E. du Perron and your grandfather both grew up in colonial Dutch East Indies, in comparable circumstances of wealth and privilege. Yet they made radically different moral choices. What does that say, in your opinion?

‘My grandfather Sjarrel and Du Perron had a strikingly similar start to their lives: both bearing the first name Charles, shaped in the same colonial world, with a similar upbringing and a life between the Indies and Europe. Whereas Du Perron actively opposed nationalism and critically questioned colonial thinking – partly inspired by Multatuli – my grandfather moved in the opposite direction and embraced that very worldview.

‘What touches me about this is that it shows that moral choices do not simply stem from ancestry or environment. No matter how difficult it is to go against the current, especially when the majority is moving in a different direction, there always remains a possibility to resist.’

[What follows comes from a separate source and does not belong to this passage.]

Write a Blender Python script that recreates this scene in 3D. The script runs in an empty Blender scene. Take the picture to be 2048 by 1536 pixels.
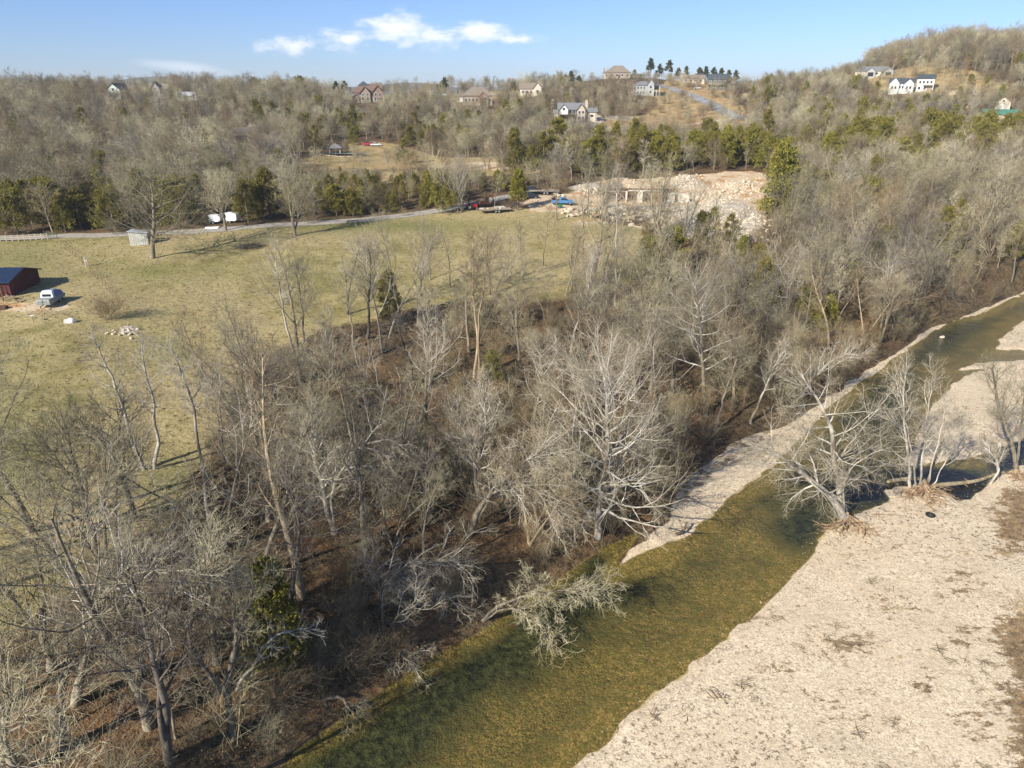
import bpy, math, random
import numpy as np
from math import radians, sin, cos, tan, pi, atan2
random.seed(7); RNG = np.random.default_rng(11)
S = bpy.context.scene
COL = S.collection

# ------------------------------------------------------------------ camera
CAMZ = 42.0; PITCH = radians(22.8); F = 1024 / tan(radians(36))     # focal length in photo pixels
cam_d = bpy.data.cameras.new('camera'); cam = bpy.data.objects.new('camera', cam_d); COL.objects.link(cam)
cam.location = (0, 0, CAMZ); cam.rotation_euler = (radians(90) - PITCH, 0, 0)
cam_d.sensor_width = 36; cam_d.lens = 18 / tan(radians(36)); cam_d.clip_start = 0.5; cam_d.clip_end = 20000
S.camera = cam
S.render.resolution_x = 1024; S.render.resolution_y = 768

# ------------------------------------------------------------------ light
SUN_EL = radians(31); SUN_AZ = math.atan2(-0.68, -0.73)             # azimuth of the sun, clockwise from +Y
sun_d = bpy.data.lights.new('sun', 'SUN'); sun = bpy.data.objects.new('sun', sun_d); COL.objects.link(sun)
sun_d.energy = 5.0; sun_d.angle = radians(0.5); sun_d.color = (1.0, 0.925, 0.785)
tosun = (sin(SUN_AZ) * cos(SUN_EL), cos(SUN_AZ) * cos(SUN_EL), sin(SUN_EL))
import mathutils
sun.rotation_euler = mathutils.Vector(tosun).to_track_quat('Z', 'Y').to_euler()
S.view_settings.view_transform = 'Standard'; S.view_settings.look = 'None'
S.view_settings.exposure = 0.70; S.view_settings.gamma = 1; S.view_settings.use_curve_mapping = False

W = bpy.data.worlds.new('World'); S.world = W; W.use_nodes = True
nt = W.node_tree; nt.nodes.clear(); N = nt.nodes.new; L = nt.links.new
out = N('ShaderNodeOutputWorld'); bg = N('ShaderNodeBackground'); sky = N('ShaderNodeTexSky')
sky.sky_type = 'NISHITA'; sky.sun_disc = False; sky.sun_elevation = SUN_EL; sky.sun_rotation = SUN_AZ
sky.air_density = 1.0; sky.dust_density = 0.2; sky.ozone_density = 2.0; sky.altitude = 300
bg.inputs[1].default_value = 0.062
tc = N('ShaderNodeTexCoord')
def wmath(op, a, b=None, c=None):
    m = N('ShaderNodeMath'); m.operation = op
    for i, x in enumerate((a, b, c)):
        if x is None: continue
        if isinstance(x, (int, float)): m.inputs[i].default_value = x
        else: L(x, m.inputs[i])
    return m.outputs[0]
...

What is it like for you to receive the E. du Perron Prize with a story about your ‘flawed’ family history?

‘I am really very happy with it. What I appreciate most is that the jury read the book as it was intended. Not just as a personal story or an individual quest, but also as a societal call to start a conversation about how a society functions under extreme pressure. And honestly: when I think of my grandfather, I find it beautiful in a way too.’

Sitalsing laughs: ‘He probably won’t be proud of me.’

The presentation of the E. du Perron Prize will take place on Tuesday, May 12 (4:30 PM – 6:00 PM), prior to the Night University festival, in the Marga Klompé Hall of the university. Writer Karin Amatmoekrim will deliver the accompanying E. du Perron Lecture.